Le Corbusier, Godard : la chasse aux sorcières va-t-elle trop loin ?
Certains médias américains et israéliens dénoncent le choix de l’Académie des oscars de récompenser le cinéaste rollois, taxé d’antisémitisme
Image © Keystone
Le 18 novembre prochain, le réalisateur de «Pierrot le fou» doit se voir décerner un oscar honorifique à Los Angeles.
«L’Académie des oscars va-t-elle récompenser un antisémite notoire?» C’est Haaretz, l’un des principaux quotidiens israéliens, qui soulève la question dans son édition de lundi. En cause: la décision de remettre un trophée honorifique à Jean-Luc Godard, le 18 novembre prochain à Los Angeles. Un choix jugé discutable par certains, en raison des déclarations tenues dans le passé par le réalisateur franco-suisse.
Depuis peu, la polémique enfle outre-Atlantique. «Hollywood honore un déshonoré», s’insurge l’hebdomadaire new-yorkais Forward, qui dénonce «l’obsession malsaine de Godard pour les Juifs» et rapporte certains dérapages douteux du cinéaste. A commencer par le «sale Juif» lancé à la figure du producteur Pierre Braunberger, dans les années 1960, en présence d’un François Truffaut scandalisé.
Deux biographies
Antisémite, Godard? La question a été remise au goût du jour par la parution récente de deux biographies, l’une américaine, l’autre française. Parue en 2008, celle de Richard Brody, journaliste au New Yorker, montrait un Godard incapable d’évoquer les Juifs autrement que de manière négative. «Godard n’a jamais été publiquement antisémite», nuance pour sa part l’historien français Antoine de Baecque, auteur d’une biographie parue en mars dernier. Certains témoignages, ajoute-t-il, montrent tout de même que le réalisateur a parfois dérapé. Comme en 1973, lorsqu’il reçoit un coup de téléphone du réalisateur Jean-Pierre Gorin, juif, qui lui réclame sa part de droits sur un film qu’ils ont tourné ensemble: «Ah, c’est toujours la même chose, les Juifs vous appellent quand ils entendent le bruit du tiroir-caisse», répond-il ironiquement.

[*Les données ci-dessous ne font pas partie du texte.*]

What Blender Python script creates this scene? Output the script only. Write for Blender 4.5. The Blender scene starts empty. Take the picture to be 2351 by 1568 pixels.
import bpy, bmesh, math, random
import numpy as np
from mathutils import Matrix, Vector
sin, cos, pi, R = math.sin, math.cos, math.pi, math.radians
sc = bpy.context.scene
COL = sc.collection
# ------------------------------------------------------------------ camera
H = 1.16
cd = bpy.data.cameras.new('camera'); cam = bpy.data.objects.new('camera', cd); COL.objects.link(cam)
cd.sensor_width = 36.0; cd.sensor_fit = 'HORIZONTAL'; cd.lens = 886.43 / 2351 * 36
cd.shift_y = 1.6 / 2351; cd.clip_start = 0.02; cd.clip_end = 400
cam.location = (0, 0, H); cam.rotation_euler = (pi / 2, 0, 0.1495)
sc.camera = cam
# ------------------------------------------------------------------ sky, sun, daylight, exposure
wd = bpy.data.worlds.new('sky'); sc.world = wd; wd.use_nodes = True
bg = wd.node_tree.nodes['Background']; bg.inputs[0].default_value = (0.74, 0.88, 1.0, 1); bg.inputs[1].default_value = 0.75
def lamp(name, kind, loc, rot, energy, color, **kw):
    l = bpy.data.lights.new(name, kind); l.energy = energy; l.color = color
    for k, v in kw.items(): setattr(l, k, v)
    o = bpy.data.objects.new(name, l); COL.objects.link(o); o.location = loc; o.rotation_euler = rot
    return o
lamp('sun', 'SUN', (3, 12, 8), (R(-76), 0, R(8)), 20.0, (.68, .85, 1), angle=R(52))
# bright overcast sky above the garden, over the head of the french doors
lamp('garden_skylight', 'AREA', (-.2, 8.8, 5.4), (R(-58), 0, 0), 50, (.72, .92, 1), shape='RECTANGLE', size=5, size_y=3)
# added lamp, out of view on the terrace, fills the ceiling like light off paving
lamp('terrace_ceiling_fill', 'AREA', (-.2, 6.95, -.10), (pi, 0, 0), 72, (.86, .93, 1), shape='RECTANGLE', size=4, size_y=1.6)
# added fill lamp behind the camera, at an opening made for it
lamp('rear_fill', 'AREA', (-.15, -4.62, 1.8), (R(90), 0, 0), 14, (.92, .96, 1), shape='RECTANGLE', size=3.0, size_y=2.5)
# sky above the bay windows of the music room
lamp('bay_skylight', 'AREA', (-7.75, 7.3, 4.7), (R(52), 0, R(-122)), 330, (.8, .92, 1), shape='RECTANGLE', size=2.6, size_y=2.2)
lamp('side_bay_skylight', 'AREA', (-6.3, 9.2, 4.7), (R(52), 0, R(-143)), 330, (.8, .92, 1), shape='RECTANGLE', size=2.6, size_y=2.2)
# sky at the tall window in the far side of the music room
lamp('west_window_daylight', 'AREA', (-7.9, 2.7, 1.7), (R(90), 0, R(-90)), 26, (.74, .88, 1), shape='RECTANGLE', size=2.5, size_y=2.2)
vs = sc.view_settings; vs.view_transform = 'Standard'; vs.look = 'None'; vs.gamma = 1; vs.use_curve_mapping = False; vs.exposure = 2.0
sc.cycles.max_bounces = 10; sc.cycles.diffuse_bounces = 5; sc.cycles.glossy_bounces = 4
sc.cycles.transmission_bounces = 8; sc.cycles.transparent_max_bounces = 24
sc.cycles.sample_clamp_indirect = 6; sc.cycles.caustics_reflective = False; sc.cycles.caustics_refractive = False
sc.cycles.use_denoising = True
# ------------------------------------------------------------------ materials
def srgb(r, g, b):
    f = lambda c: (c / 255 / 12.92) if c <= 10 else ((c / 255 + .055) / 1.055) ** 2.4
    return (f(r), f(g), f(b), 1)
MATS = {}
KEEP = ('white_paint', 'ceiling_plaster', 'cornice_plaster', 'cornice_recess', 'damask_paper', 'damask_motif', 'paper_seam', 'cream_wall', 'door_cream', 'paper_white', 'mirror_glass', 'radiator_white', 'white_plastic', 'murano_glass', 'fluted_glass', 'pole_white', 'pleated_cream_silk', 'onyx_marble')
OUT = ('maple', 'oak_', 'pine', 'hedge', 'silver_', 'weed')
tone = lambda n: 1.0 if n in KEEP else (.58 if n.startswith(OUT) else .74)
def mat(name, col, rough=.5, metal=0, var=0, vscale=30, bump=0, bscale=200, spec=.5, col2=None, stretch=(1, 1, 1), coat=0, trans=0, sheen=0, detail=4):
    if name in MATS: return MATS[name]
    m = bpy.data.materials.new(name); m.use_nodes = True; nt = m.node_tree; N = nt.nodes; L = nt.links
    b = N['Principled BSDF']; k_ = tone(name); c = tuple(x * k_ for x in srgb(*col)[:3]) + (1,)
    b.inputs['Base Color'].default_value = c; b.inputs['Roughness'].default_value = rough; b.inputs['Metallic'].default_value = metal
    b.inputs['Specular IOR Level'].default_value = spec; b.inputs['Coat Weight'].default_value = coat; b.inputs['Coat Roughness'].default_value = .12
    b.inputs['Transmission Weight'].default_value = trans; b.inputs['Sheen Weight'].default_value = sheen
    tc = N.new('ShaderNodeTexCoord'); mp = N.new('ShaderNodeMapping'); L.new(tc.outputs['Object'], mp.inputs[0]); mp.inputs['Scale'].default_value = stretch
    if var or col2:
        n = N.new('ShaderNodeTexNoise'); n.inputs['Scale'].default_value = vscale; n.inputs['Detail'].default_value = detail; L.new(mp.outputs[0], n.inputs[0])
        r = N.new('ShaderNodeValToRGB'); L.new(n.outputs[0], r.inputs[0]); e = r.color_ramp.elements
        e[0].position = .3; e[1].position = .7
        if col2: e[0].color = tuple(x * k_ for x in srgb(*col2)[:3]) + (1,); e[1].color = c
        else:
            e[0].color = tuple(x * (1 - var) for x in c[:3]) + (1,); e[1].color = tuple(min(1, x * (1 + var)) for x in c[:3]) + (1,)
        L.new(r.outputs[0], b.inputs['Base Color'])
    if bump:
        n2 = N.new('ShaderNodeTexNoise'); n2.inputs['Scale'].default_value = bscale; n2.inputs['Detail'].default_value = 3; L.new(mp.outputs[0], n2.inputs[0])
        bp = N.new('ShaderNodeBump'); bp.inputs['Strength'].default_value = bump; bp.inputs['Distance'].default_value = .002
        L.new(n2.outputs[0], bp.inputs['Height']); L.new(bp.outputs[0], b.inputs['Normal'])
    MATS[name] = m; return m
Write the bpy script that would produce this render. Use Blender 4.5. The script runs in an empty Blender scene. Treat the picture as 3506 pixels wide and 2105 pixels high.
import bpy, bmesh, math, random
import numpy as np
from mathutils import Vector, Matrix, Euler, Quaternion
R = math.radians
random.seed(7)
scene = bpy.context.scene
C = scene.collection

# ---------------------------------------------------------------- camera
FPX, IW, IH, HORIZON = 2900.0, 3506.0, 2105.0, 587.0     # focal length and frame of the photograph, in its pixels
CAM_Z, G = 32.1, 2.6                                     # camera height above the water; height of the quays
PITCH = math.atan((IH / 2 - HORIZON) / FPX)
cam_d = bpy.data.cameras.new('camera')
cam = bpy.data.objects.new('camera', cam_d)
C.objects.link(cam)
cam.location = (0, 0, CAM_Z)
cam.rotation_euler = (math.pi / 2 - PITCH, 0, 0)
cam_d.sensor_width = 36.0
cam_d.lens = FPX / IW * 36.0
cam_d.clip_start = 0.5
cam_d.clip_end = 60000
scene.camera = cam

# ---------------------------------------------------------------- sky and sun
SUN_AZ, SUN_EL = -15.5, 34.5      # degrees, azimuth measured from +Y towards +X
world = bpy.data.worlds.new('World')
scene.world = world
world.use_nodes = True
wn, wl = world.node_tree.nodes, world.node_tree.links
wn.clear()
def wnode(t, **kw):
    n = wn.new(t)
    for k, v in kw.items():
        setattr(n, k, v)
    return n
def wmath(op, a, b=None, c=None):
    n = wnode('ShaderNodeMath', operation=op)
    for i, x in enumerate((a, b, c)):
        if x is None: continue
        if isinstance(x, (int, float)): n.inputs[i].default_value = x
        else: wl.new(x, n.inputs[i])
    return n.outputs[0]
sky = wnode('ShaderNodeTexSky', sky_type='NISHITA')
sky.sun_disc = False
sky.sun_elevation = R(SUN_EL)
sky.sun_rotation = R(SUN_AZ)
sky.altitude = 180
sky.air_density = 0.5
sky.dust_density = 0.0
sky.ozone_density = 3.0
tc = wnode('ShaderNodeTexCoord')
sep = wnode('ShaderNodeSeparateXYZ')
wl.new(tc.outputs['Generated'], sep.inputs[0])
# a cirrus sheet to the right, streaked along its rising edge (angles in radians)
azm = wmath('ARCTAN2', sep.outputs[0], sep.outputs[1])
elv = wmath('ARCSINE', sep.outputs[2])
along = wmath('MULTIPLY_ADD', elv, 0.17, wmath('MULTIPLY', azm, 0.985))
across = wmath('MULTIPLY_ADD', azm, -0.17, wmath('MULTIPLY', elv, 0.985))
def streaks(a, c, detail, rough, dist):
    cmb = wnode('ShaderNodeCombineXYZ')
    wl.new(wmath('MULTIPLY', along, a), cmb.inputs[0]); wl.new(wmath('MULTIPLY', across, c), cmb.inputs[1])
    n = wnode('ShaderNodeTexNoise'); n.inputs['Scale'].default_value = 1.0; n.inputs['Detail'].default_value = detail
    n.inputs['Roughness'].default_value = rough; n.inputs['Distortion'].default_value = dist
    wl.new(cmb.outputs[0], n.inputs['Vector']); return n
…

Les déclarations les plus controversées de Godard lui ont été inspirées par le conflit israélo-palestinien: «Les attentats suicides pour parvenir à faire exister un Etat palestinien ressemblent à ce que firent les Juifs en se laissant conduire comme des moutons et exterminer dans les chambres à gaz, se sacrifiant ainsi pour parvenir à faire exister l’Etat d’Israël», aurait-il déclaré lors d’un tournage en 2006. Pour Johann Gurfinkiel, secrétaire général de la coordination intercommunautaire contre l’antisémitisme et la diffamation (Cicad), c’est dans cette phrase que réside l’essentiel du problème: «Elle avait déjà fait couler beaucoup d’encre, mais le dossier ressort aujourd’hui avec la perspective de l’oscar. Aux Etats-Unis, cela commence à faire du bruit, et ce n’est qu’un début. Des ONG se mobilisent déjà, qui nous demandent des informations au sujet de Godard.»
Privé d’oscar
Après Le Corbusier, rayé d’une campagne d’UBS pour ses penchants antisémites ( lire encadré), le cinéaste rollois doit-t-il se voir privé d’oscar? Johann Gurfinkiel avoue ne pas avoir de position tranchée: «Savoir s’il faut récompenser un artiste en dépit de ses positions personnelles, c’est une question ancienne et complexe. Mais il est clair qu’il serait préférable qu’un individu honoré d’un oscar soit au-delà de tout soupçon.»
Le Corbusier et agassiz avant lui
Fin septembre, l’architecte chaux-de-fonnier Le Corbusier (1887-1965) a disparu d’une campagne publicitaire d’UBS, en raison de la polémique autour de ses sympathies envers Vichy, de son admiration pour Hitler et de son antisémitisme. Une semblable controverse a visé ces dernières années le naturaliste suisse Louis Agassiz (1807-1873): en 2007, un comité s’est créé pour débaptiser le sommet des alpes bernoises qui porte le nom du Fribourgeois, célèbre pour ses travaux sur les glaciers, mais également théoricien du racisme «scientifique».